Les divers éléments mobilisés permettent de dresser une carte de l’organisation logistique de la grande distribution alimentaire en Île-de-France et d’apporter des éléments de réponse à diverses interrogations :
- L'organisation logistique diffère-t-elle selon le canal considéré (vente en magasin, drive) ? Selon la nature de la marchandise (alimentaire, frais, sec) ? Selon le distributeur et son segment de marché ?
- Quelle est la taille et la localisation des plateformes logistiques suivant les magasins desservis et leur spécialisations (produits frais, surgelés, secs, non-alimentaire etc.) ? Les variations entre groupes sont-elles structurantes pour l’activité ?
- Comment s’organisent géographiquement les différentes chaînes logistiques des distributeurs GSA (Grandes Surfaces Alimentaires) ? En quoi cette organisation diffère-t-elle du reste de l’activité logistique francilienne ?

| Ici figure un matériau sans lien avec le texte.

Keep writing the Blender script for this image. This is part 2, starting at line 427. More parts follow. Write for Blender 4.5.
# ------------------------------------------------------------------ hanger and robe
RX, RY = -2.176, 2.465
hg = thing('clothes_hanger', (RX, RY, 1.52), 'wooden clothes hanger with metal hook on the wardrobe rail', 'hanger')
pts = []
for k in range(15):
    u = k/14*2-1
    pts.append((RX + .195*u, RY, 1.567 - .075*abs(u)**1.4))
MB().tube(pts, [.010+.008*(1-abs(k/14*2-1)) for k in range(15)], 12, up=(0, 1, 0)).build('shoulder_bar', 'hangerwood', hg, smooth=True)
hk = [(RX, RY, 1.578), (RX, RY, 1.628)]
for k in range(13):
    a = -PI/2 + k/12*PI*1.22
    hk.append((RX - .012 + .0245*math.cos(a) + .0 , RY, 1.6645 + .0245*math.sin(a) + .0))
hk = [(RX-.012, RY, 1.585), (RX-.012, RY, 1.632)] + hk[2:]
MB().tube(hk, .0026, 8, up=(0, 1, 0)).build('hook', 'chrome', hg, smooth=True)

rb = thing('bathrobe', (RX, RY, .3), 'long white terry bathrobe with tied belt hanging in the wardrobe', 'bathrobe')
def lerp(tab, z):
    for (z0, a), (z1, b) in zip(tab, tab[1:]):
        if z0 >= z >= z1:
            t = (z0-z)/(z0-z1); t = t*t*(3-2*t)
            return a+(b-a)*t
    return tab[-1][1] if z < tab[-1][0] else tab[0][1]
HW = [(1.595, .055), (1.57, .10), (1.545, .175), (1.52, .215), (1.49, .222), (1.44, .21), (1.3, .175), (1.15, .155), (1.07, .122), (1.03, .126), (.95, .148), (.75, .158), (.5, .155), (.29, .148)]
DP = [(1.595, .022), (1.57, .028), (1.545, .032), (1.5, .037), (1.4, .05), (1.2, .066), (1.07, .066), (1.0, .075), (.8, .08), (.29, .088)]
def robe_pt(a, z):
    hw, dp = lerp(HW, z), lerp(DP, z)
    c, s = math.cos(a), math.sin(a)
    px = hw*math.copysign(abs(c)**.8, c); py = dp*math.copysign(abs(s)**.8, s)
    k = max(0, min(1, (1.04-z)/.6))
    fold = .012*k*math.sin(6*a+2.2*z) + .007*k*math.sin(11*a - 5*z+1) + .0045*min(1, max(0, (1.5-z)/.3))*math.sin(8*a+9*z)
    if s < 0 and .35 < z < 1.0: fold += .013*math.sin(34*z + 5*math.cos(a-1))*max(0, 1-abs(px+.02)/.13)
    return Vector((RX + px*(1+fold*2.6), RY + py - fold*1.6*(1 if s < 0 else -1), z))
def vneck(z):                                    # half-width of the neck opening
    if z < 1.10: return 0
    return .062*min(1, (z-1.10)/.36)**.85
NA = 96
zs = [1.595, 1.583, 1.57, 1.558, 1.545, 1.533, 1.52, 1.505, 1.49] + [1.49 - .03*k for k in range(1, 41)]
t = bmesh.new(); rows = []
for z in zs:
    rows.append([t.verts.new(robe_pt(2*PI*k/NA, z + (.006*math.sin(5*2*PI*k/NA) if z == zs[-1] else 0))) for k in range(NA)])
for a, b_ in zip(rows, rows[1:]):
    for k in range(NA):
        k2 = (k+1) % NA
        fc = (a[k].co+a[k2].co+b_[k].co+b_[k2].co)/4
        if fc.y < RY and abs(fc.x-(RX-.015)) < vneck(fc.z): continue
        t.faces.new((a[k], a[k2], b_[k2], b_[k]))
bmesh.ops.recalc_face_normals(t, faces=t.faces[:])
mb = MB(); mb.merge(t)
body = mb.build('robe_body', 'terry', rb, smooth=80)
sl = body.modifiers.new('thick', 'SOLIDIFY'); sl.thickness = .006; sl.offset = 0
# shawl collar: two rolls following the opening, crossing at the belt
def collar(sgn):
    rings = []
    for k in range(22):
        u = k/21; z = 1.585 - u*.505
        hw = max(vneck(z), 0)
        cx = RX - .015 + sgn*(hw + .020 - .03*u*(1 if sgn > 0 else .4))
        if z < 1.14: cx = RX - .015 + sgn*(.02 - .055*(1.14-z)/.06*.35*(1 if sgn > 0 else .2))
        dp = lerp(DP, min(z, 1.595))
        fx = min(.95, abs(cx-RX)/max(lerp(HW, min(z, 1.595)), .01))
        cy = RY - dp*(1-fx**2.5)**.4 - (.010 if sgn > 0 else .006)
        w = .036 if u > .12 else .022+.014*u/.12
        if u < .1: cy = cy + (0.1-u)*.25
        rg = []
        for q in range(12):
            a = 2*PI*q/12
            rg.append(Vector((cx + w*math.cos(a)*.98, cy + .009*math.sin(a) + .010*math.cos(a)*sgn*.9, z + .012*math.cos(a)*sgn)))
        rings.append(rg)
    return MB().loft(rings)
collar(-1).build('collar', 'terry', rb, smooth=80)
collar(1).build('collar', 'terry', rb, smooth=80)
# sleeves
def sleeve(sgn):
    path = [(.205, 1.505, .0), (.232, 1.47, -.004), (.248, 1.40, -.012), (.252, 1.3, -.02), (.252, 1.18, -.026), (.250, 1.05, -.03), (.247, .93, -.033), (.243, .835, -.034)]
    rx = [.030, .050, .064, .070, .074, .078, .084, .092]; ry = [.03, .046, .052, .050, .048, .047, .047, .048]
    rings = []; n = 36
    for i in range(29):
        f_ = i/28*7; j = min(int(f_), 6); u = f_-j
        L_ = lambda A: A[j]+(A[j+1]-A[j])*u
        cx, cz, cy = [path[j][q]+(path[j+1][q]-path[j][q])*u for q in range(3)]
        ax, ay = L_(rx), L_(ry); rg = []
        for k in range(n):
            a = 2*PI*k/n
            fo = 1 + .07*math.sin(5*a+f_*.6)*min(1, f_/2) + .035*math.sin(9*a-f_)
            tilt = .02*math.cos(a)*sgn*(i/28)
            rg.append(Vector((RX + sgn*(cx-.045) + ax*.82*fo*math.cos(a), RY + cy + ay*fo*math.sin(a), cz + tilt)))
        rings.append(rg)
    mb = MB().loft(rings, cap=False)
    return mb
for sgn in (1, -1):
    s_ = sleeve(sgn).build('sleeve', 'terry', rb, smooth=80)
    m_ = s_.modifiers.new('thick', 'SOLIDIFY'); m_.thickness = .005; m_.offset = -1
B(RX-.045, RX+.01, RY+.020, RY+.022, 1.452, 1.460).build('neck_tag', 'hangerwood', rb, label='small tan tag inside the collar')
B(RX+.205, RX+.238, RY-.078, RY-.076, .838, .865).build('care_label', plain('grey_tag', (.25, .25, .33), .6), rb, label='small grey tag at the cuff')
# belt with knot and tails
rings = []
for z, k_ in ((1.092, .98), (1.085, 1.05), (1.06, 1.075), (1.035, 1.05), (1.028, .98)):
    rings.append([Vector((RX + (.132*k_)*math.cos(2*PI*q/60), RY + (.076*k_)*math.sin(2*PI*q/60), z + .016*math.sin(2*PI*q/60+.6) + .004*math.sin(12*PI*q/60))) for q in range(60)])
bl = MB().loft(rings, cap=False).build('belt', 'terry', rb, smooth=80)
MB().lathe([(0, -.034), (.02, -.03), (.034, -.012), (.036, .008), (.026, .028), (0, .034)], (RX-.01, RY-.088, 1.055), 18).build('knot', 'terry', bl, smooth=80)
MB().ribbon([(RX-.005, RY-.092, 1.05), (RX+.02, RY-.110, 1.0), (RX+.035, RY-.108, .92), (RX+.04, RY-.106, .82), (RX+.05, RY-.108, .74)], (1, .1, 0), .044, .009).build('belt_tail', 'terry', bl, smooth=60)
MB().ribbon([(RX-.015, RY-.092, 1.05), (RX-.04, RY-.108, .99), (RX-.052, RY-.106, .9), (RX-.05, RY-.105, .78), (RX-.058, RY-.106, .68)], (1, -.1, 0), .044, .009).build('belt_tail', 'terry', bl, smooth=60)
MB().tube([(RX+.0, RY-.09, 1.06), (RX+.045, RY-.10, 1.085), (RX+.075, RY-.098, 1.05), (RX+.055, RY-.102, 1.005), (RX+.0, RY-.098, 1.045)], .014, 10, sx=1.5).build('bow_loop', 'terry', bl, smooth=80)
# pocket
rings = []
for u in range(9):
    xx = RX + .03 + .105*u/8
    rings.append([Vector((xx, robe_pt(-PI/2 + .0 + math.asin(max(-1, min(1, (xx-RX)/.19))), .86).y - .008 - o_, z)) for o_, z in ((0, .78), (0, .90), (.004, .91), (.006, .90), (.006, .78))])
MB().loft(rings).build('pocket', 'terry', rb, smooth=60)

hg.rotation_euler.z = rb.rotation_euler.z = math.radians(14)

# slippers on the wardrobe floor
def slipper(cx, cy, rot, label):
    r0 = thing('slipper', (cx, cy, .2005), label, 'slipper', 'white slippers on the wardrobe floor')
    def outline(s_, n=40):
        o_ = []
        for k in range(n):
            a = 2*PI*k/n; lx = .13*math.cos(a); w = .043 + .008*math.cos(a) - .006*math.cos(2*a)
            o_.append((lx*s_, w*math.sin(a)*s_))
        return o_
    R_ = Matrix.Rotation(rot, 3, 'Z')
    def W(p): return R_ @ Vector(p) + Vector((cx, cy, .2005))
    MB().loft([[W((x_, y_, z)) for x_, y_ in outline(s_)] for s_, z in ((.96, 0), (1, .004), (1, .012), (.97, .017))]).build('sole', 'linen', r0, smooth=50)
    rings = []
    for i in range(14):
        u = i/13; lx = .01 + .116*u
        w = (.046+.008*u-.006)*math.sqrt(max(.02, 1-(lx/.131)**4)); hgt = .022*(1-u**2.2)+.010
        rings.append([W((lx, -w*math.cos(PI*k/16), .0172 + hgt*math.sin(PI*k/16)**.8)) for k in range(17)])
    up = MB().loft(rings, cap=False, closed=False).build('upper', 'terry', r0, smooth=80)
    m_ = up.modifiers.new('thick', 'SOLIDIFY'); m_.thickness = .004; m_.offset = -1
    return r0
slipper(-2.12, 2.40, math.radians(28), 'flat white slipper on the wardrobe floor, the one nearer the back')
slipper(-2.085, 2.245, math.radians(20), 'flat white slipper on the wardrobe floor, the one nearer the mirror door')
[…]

- Dans quelle proportion les plateformes actives en Ile-de-France ont-elles un rayonnement local, régional ou national ? Comment se structurent leurs aires de chalandise ?
- Quelle est la distance moyenne parcourue entre une base logistique et un point de vente francilien ? Dans quelle mesure, cette donnée varient-elle selon la taille du magasin, celle de la plateforme, la densité, ou le type de réseau de distribution ?
- Selon quels découpages logistiques s'organisent les territoires ? Y a-t-il par exemple une structuration logistique infrarégionale pour la grande distribution ou au contraire une plateforme est-elle appelée à rayonner sur l’ensemble de l'Ile-de-France ? Les modèles à l’œuvre sont-ils concordants entre les enseignes ?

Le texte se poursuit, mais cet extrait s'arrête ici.